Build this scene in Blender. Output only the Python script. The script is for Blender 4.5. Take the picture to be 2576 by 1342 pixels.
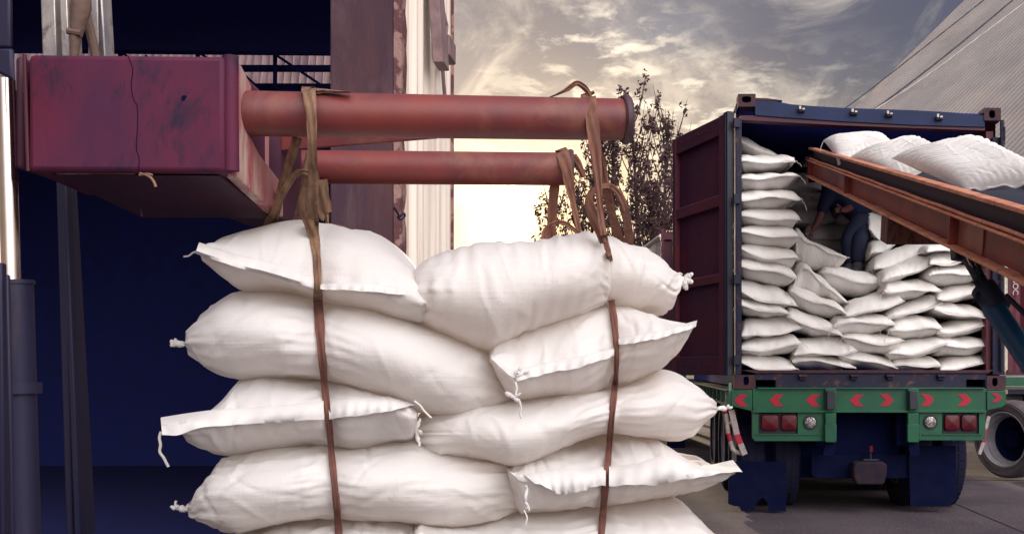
import bpy, math, random
import numpy as np
from mathutils import Vector
from mathutils.bvhtree import BVHTree

R = math.radians
for o in list(bpy.data.objects):
    bpy.data.objects.remove(o)
scene = bpy.context.scene

# ------------------------------------------------------------------ camera
PX, HY, F = 1600.0, 930.0, 2600.0        # principal column, horizon row, focal length (in 2576-wide photo pixels)
CZ = 1.3
cam_d = bpy.data.cameras.new('camera')
cam = bpy.data.objects.new('camera', cam_d)
scene.collection.objects.link(cam)
scene.camera = cam
cam.location = (0, 0, CZ)
cam.rotation_euler = (R(90), 0, 0)
cam_d.sensor_width = 36
cam_d.lens = 36 * F / 2576
cam_d.shift_x = (1288 - PX) / 2576
cam_d.shift_y = (HY - 671) / 2576
cam_d.clip_start = 0.05
cam_d.clip_end = 2000

# ------------------------------------------------------------------ world: cloudy low-sun sky
SUN_AZ, SUN_EL = R(-7.2), R(8.1)          # azimuth from +Y towards +X
w = bpy.data.worlds.new('World')
scene.world = w
w.use_nodes = True
nt = w.node_tree
nt.nodes.clear()
def N(t, **k):
    n = nt.nodes.new(t)
    for a, b in k.items():
        setattr(n, a, b)
    return n
def LK(a, b): nt.links.new(a, b)
def math_(op, a, b=None, c=None, clamp=False):
    n = N('ShaderNodeMath', operation=op, use_clamp=clamp)
    for i, v in enumerate((a, b, c)):
        if v is None: continue
        if isinstance(v, (int, float)): n.inputs[i].default_value = v
        else: LK(v, n.inputs[i])
    return n.outputs[0]
def ramp(fac, stops, interp='EASE'):
    n = N('ShaderNodeValToRGB')
    n.color_ramp.interpolation = interp
    els = n.color_ramp.elements
    while len(els) < len(stops): els.new(.5)
    for e, (p, c) in zip(els, stops):
        e.position = p
        e.color = (*c, 1) if len(c) == 3 else c
    LK(fac, n.inputs[0])
    return n.outputs[0]
def mixc(fac, a, b, mode='MIX'):
    n = N('ShaderNodeMix', data_type='RGBA', blend_type=mode)
    n.clamp_factor = True
    for s, v in ((n.inputs[0], fac), (n.inputs[6], a), (n.inputs[7], b)):
        if isinstance(v, (int, float)): s.default_value = v
        elif isinstance(v, tuple): s.default_value = (*v, 1)
        else: LK(v, s)
    return n.outputs[2]
tc = N('ShaderNodeTexCoord')
nrm = N('ShaderNodeVectorMath', operation='NORMALIZE'); LK(tc.outputs['Generated'], nrm.inputs[0])
sep = N('ShaderNodeSeparateXYZ'); LK(nrm.outputs[0], sep.inputs[0])
dx, dy, dz = sep.outputs
zc = math_('ADD', math_('MAXIMUM', dz, 0.0), 0.05)
cmb = N('ShaderNodeCombineXYZ')
LK(math_('DIVIDE', dx, zc), cmb.inputs[0]); LK(math_('DIVIDE', dy, zc), cmb.inputs[1])
def noise(vec, scale, detail, rough, dist=0, loc=(0, 0, 0), sc=(1, 1, 1), rot=0):
    m = N('ShaderNodeMapping'); LK(vec, m.inputs[0])
    m.inputs['Location'].default_value = loc; m.inputs['Scale'].default_value = sc; m.inputs['Rotation'].default_value = (0, 0, rot)
    n = N('ShaderNodeTexNoise'); LK(m.outputs[0], n.inputs['Vector'])
    n.inputs['Scale'].default_value = scale; n.inputs['Detail'].default_value = detail
    n.inputs['Roughness'].default_value = rough; n.inputs['Distortion'].default_value = dist
    return n.outputs[0]
pl = cmb.outputs[0]
def blob(az, el, wa, we):                     # soft direction mask for a cloud bank
    a = math_('ARCTAN2', dx, dy)
    e = math_('ARCSINE', dz)
    q = math_('ADD', math_('POWER', math_('ABSOLUTE', math_('DIVIDE', math_('SUBTRACT', a, R(az)), R(wa))), 2.0),
              math_('POWER', math_('ABSOLUTE', math_('DIVIDE', math_('SUBTRACT', e, R(el)), R(we))), 2.0))
    return math_('EXPONENT', math_('MULTIPLY', q, -1.0))
el = math_('DIVIDE', math_('ARCSINE', dz), R(30), clamp=True)
grad = ramp(el, [(0.0, (.40, .26, .10)), (.22, (.44, .29, .12)), (.34, (.40, .30, .19)), (.45, (.20, .165, .16)), (.52, (.085, .082, .115)), (.60, (.045, .05, .10)), (1.0, (.36, .37, .45))])
big = noise(pl, .55, 5, .55, .6, (3.1, 1.7, 0), (1, .55, 1), .35)
wisp = noise(pl, 1.9, 12, .66, .8, (0.4, 5.2, 0), (1, .42, 1), .5)
puff = noise(pl, 7.5, 8, .6, .2, (1, 2, 0), (1, .8, 1), .3)
c1 = mixc(ramp(big, [(.36, (0, 0, 0)), (.62, (1, 1, 1))]), mixc(.75, grad, (.075, .085, .15)), grad)
wm = math_('MULTIPLY', ramp(wisp, [(.44, (0, 0, 0)), (.66, (1, 1, 1))]), .60)
c2 = mixc(wm, c1, (.66, .58, .50))
bluep = math_('ADD', math_('MULTIPLY', blob(1.6, 18.4, 4.0, 1.5), .8), math_('MULTIPLY', blob(4.2, 11.0, 4.6, 2.2), .75))
c3 = mixc(bluep, c2, (.085, .115, .20))
pm = math_('MULTIPLY', ramp(puff, [(.47, (0, 0, 0)), (.64, (1, 1, 1))]),
           math_('ADD', math_('MULTIPLY', blob(-1.6, 18.0, 4.0, 1.7), .85),
                 math_('ADD', math_('MULTIPLY', blob(2.0, 14.4, 9.5, 2.2), .75), math_('MULTIPLY', blob(3.2, 11.6, 3.4, 1.3), .8))))
c4 = mixc(pm, c3, (.88, .80, .68))
sd = (math.sin(SUN_AZ) * math.cos(SUN_EL), math.cos(SUN_AZ) * math.cos(SUN_EL), math.sin(SUN_EL))
def dotn(v):
    n = N('ShaderNodeVectorMath', operation='DOT_PRODUCT'); LK(nrm.outputs[0], n.inputs[0]); n.inputs[1].default_value = v
    return math_('MINIMUM', n.outputs['Value'], 1.0)
ang = math_('ARCCOSINE', dotn(sd))
g1 = math_('EXPONENT', math_('MULTIPLY', math_('POWER', math_('DIVIDE', ang, R(2.0)), 2.0), -1.0))
g2 = math_('EXPONENT', math_('MULTIPLY', math_('DIVIDE', ang, R(5.0)), -1.0))
streak = ramp(noise(pl, .8, 4, .6, .3, (7, 1, 0), (.12, 1.3, 1)), [(.38, (.25, .25, .25)), (.56, (1, 1, 1))])
glow = mixc(1.0, mixc(1.0, (.95, .64, .27), streak, 'MULTIPLY'), g2, 'MULTIPLY')
glow2 = mixc(1.0, (1.4, 1.2, .8), g1, 'MULTIPLY')
g3 = math_('EXPONENT', math_('MULTIPLY', math_('POWER', math_('DIVIDE', ang, R(11.5)), 2.0), -1.0))
c4 = mixc(1.0, mixc(mixc(1.0, g3, (.55, .55, .55), 'MULTIPLY'), c4, mixc(1.0, c4, (2.3, 2.1, 1.8), 'MULTIPLY')), mixc(1.0, (.33, .25, .16), g3, 'MULTIPLY'), 'ADD')
c5 = mixc(1.0, mixc(1.0, c4, glow, 'ADD'), glow2, 'ADD')
# soft key-light lobe added to the sky, unseen behind and right of camera
kd = Vector((.42, -.70, .58)).normalized()
key = math_('POWER', math_('MAXIMUM', dotn(tuple(kd)), 0.0), 5.0)
KEY = 5.5
c6 = mixc(1.0, c5, mixc(1.0, (KEY * 1.0, KEY * .955, KEY * .935), key, 'MULTIPLY'), 'ADD')
bg = N('ShaderNodeBackground'); LK(c6, bg.inputs[0]); bg.inputs[1].default_value = 1.0
sky = N('ShaderNodeTexSky', sky_type='NISHITA')
sky.sun_disc = False; sky.sun_elevation = SUN_EL; sky.sun_rotation = SUN_AZ
bg2 = N('ShaderNodeBackground'); LK(sky.outputs[0], bg2.inputs[0]); bg2.inputs[1].default_value = .012
add = N('ShaderNodeAddShader'); LK(bg.outputs[0], add.inputs[0]); LK(bg2.outputs[0], add.inputs[1])
out = N('ShaderNodeOutputWorld'); LK(add.outputs[0], out.inputs[0])
w.cycles.sampling_method = 'MANUAL'; w.cycles.sample_map_resolution = 1024

sun_d = bpy.data.lights.new('sun', 'SUN'); sun_d.energy = 4.5; sun_d.angle = R(2.0); sun_d.color = (1, .78, .55)
sun = bpy.data.objects.new('sun', sun_d); scene.collection.objects.link(sun)
sun.rotation_euler = Vector(sd).to_track_quat('Z', 'Y').to_euler()

vs = scene.view_settings
vs.view_transform = 'Standard'; vs.look = 'None'; vs.exposure = 0.0; vs.gamma = 1.0; vs.use_curve_mapping = False
scene.cycles.max_bounces = 6; scene.cycles.diffuse_bounces = 4; scene.cycles.glossy_bounces = 3
scene.cycles.transmission_bounces = 4; scene.cycles.transparent_max_bounces = 8
scene.cycles.use_denoising = True
scene.cycles.sample_clamp_indirect = 6

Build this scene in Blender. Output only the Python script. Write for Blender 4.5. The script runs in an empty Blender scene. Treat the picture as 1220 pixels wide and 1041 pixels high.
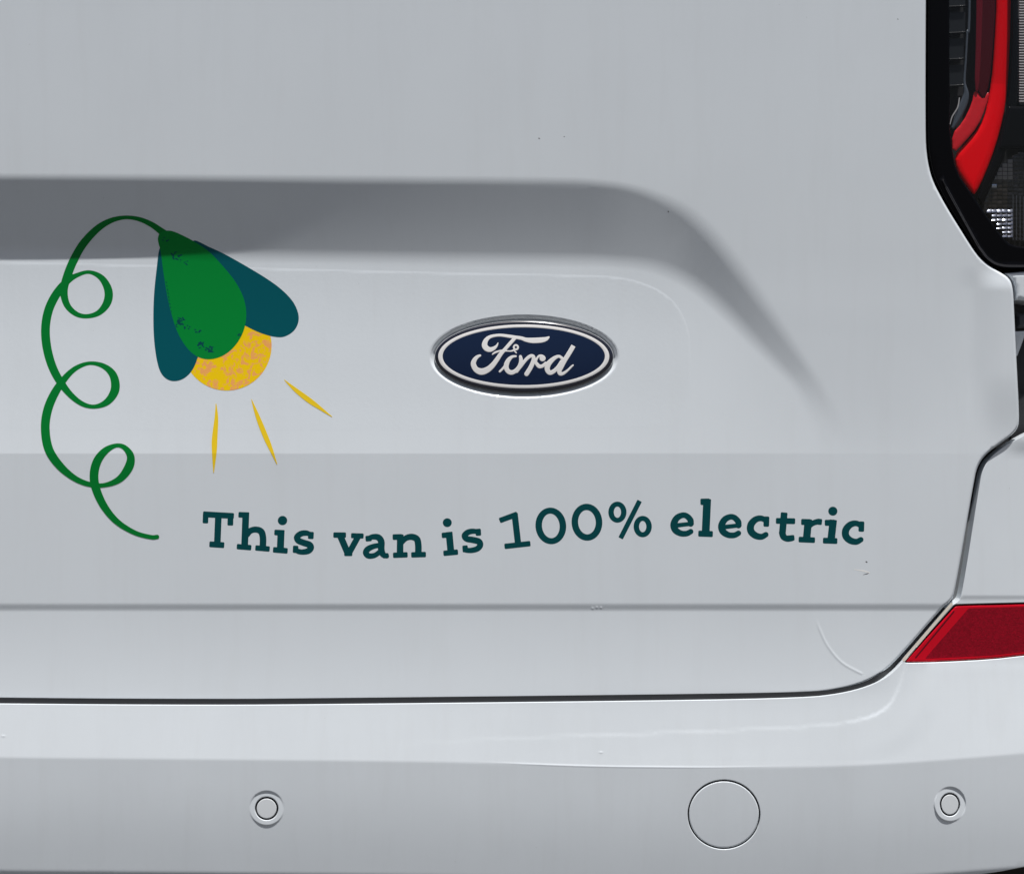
import bpy, math, random
import numpy as np
from mathutils import Vector
from mathutils.geometry import delaunay_2d_cdt

# ------------------------------------------------------------------ camera, sky, sun, exposure
sc = bpy.context.scene
S = 0.0008          # metres on the door per photograph pixel at the reference depth
DIST = 1.35         # camera to reference plane of the tailgate
ZC = 0.82           # height of the optical axis above the ground
SUN_EL, SUN_AZ = math.radians(73.5), math.radians(20.0)   # azimuth from straight behind the viewer, towards the right

cam_d = bpy.data.cameras.new("camera")
cam = bpy.data.objects.new("camera", cam_d)
sc.collection.objects.link(cam)
cam.location = (0, -DIST, ZC)
cam.rotation_euler = (math.radians(90), 0, 0)
cam_d.sensor_fit = 'HORIZONTAL'
cam_d.sensor_width = 36
cam_d.lens = 36 * DIST / (1220 * S)
cam_d.clip_start, cam_d.clip_end = 0.05, 3000
sc.camera = cam

world = bpy.data.worlds.new("World")
sc.world = world
world.use_nodes = True
wn = world.node_tree
bg = wn.nodes['Background']
sky = wn.nodes.new('ShaderNodeTexSky')
sky.sky_type = 'NISHITA'
sky.sun_disc = False
sky.dust_density = 4.0
sky.ozone_density = 0.4
sky.sun_elevation = SUN_EL
sky.sun_rotation = math.pi - SUN_AZ
wn.links.new(sky.outputs[0], bg.inputs[0])
bg.inputs[1].default_value = 0.05

sun_d = bpy.data.lights.new("sun", 'SUN')
sun_d.energy = 5.0
sun_d.angle = math.radians(0.5)
sun_d.color = (1.0, 0.98, 0.955)
sun = bpy.data.objects.new("sun", sun_d)
sc.collection.objects.link(sun)
sdir = Vector((math.cos(SUN_EL) * math.sin(SUN_AZ), -math.cos(SUN_EL) * math.cos(SUN_AZ), math.sin(SUN_EL)))
sun.rotation_euler = sdir.to_track_quat('Z', 'Y').to_euler()
sun.location = (0.5, -2, 4)

sc.view_settings.view_transform = 'Standard'
sc.view_settings.look = 'None'
sc.view_settings.gamma = 1
sc.view_settings.exposure = 0.21
rng = np.random.default_rng(5)
random.seed(5)

# ------------------------------------------------------------------ materials
def mat(name, col, rough=0.4, metal=0.0, coat=0.0, coat_rough=0.03, bump=0.0, bscale=900.0, var=0.0, vscale=30.0, spec=0.5, coat_bump=False, detail=2.0):
    m = bpy.data.materials.new(name)
    m.use_nodes = True
    nt = m.node_tree
    b = nt.nodes['Principled BSDF']
    b.inputs['Base Color'].default_value = (*col, 1)
    b.inputs['Roughness'].default_value = rough
    b.inputs['Metallic'].default_value = metal
    b.inputs['Specular IOR Level'].default_value = spec
    b.inputs['Coat Weight'].default_value = coat
    b.inputs['Coat Roughness'].default_value = coat_rough
    tc = nt.nodes.new('ShaderNodeTexCoord')
    if bump > 0:
        n = nt.nodes.new('ShaderNodeTexNoise')
        n.inputs['Scale'].default_value = bscale
        n.inputs['Detail'].default_value = detail
        nt.links.new(tc.outputs['Object'], n.inputs['Vector'])
        bp = nt.nodes.new('ShaderNodeBump')
        bp.inputs['Strength'].default_value = 1.0
        bp.inputs['Distance'].default_value = bump
        nt.links.new(n.outputs['Fac'], bp.inputs['Height'])
        nt.links.new(bp.outputs[0], b.inputs['Coat Normal' if coat_bump else 'Normal'])
        if not coat_bump:
            nt.links.new(bp.outputs[0], b.inputs['Coat Normal'])
    if var > 0:
        n = nt.nodes.new('ShaderNodeTexNoise')
        n.inputs['Scale'].default_value = vscale
        n.inputs['Detail'].default_value = 5
        nt.links.new(tc.outputs['Object'], n.inputs['Vector'])
        r = nt.nodes.new('ShaderNodeMapRange')
        r.inputs[1].default_value, r.inputs[2].default_value = 0.3, 0.7
        r.inputs[3].default_value, r.inputs[4].default_value = 1 - var, 1 + var * 0.3
        nt.links.new(n.outputs['Fac'], r.inputs[0])
        mx = nt.nodes.new('ShaderNodeVectorMath')
        mx.operation = 'SCALE'
        mx.inputs[0].default_value = col
        nt.links.new(r.outputs[0], mx.inputs[3])
        nt.links.new(mx.outputs[0], b.inputs['Base Color'])
    return m

WHITE = (0.73, 0.78, 0.822)
M_PAINT = mat('white_paint', WHITE, 0.45, coat=1.0, coat_rough=0.03, bump=0.000006, bscale=420, var=0.02, vscale=9)
def streaks(m, amount, scale=(55, 55, 5)):
    nt = m.node_tree
    b = nt.nodes['Principled BSDF']
    src = b.inputs['Base Color'].links[0].from_socket
    tc = nt.nodes.new('ShaderNodeTexCoord')
    mp = nt.nodes.new('ShaderNodeMapping')
    mp.inputs['Scale'].default_value = scale
    n = nt.nodes.new('ShaderNodeTexNoise')
    n.inputs['Scale'].default_value = 1.0
    n.inputs['Detail'].default_value = 6
    n.inputs['Roughness'].default_value = 0.65
    nt.links.new(tc.outputs['Object'], mp.inputs[0])
    nt.links.new(mp.outputs[0], n.inputs['Vector'])
    r = nt.nodes.new('ShaderNodeMapRange')
    r.inputs[1].default_value, r.inputs[2].default_value = 0.5, 0.8
    r.inputs[3].default_value, r.inputs[4].default_value = 0.0, amount
    nt.links.new(n.outputs['Fac'], r.inputs[0])
    mx = nt.nodes.new('ShaderNodeMix')
    mx.data_type = 'RGBA'
    mx.inputs[7].default_value = (0.34, 0.31, 0.27, 1)
    nt.links.new(src, mx.inputs[6])
    nt.links.new(r.outputs[0], mx.inputs[0])
    nt.links.new(mx.outputs[2], b.inputs['Base Color'])
    # specks of road dust
    v = nt.nodes.new('ShaderNodeTexVoronoi')
    v.inputs['Scale'].default_value = 75
    nt.links.new(tc.outputs['Object'], v.inputs['Vector'])
    wn_ = nt.nodes.new('ShaderNodeSeparateColor')
    nt.links.new(v.outputs['Color'], wn_.inputs[0])
    g1 = nt.nodes.new('ShaderNodeMath'); g1.operation = 'MULTIPLY'; g1.inputs[1].default_value = 0.035
    nt.links.new(wn_.outputs[0], g1.inputs[0])
    g0 = nt.nodes.new('ShaderNodeMath'); g0.operation = 'LESS_THAN'
    nt.links.new(v.outputs['Distance'], g0.inputs[0]); nt.links.new(g1.outputs[0], g0.inputs[1])
    g2 = nt.nodes.new('ShaderNodeMath'); g2.operation = 'GREATER_THAN'; g2.inputs[1].default_value = 0.80
    nt.links.new(wn_.outputs[1], g2.inputs[0])
    g3 = nt.nodes.new('ShaderNodeMath'); g3.operation = 'MULTIPLY'
    nt.links.new(g0.outputs[0], g3.inputs[0]); nt.links.new(g2.outputs[0], g3.inputs[1])
    g4 = nt.nodes.new('ShaderNodeMath'); g4.operation = 'MULTIPLY'; g4.inputs[1].default_value = 0.35
    nt.links.new(g3.outputs[0], g4.inputs[0])
    m2 = nt.nodes.new('ShaderNodeMix'); m2.data_type = 'RGBA'
    m2.inputs[7].default_value = (0.20, 0.18, 0.16, 1)
    nt.links.new(mx.outputs[2], m2.inputs[6]); nt.links.new(g4.outputs[0], m2.inputs[0])
    nt.links.new(m2.outputs[2], b.inputs['Base Color'])
M_FILM = mat('film_over_paint', WHITE, 0.40, coat=1.0, coat_rough=0.06, bump=0.000045, bscale=300, var=0.015, vscale=14)
M_BUMPER = mat('bumper_paint', WHITE, 0.45, coat=1.0, coat_rough=0.04, bump=0.000008, bscale=420, var=0.03, vscale=12)
streaks(M_PAINT, 0.05)
streaks(M_FILM, 0.05)
streaks(M_BUMPER, 0.055, (70, 70, 7))
M_SENSOR = mat('sensor_paint', (0.69, 0.725, 0.75), 0.45, coat=0.8, coat_rough=0.06)
M_BLACK = mat('gloss_black', (0.003, 0.003, 0.004), 0.22, spec=0.10)
M_MATT = mat('matt_black', (0.012, 0.012, 0.013), 0.6)
M_SEAL = mat('rubber_seal', (0.02, 0.022, 0.025), 0.55, bump=0.00005, bscale=500)
M_GREYP = mat('grey_plastic', (0.06, 0.065, 0.075), 0.45, bump=0.00004, bscale=900)
M_TOOTH = mat('smoked_plastic', (0.008, 0.0095, 0.011), 0.3, spec=0.2)
M_RIB = mat('smoked_rib', (0.075, 0.09, 0.11), 0.25, spec=0.3)
M_RIM = mat('rim_black', (0.035, 0.035, 0.04), 0.35)
M_RED = mat('red_guide', (0.80, 0.0003, 0.006), 0.4, spec=0.04)
M_RED2 = mat('red_facet', (0.60, 0.012, 0.02), 0.25, bump=0.0003, bscale=160, spec=0.3)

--

Do not include pictures. Give again exactly the lines starting at the one with "1041 pixels high." and ending at the one with "from mathutils.geometry import", both included.

THE SOLUTION —
Build this scene in Blender. Output only the Python script. Write for Blender 4.5. The script runs in an empty Blender scene. Treat the picture as 1220 pixels wide and 1041 pixels high.
import bpy, math, random
import numpy as np
from mathutils import Vector
from mathutils.geometry import delaunay_2d_cdt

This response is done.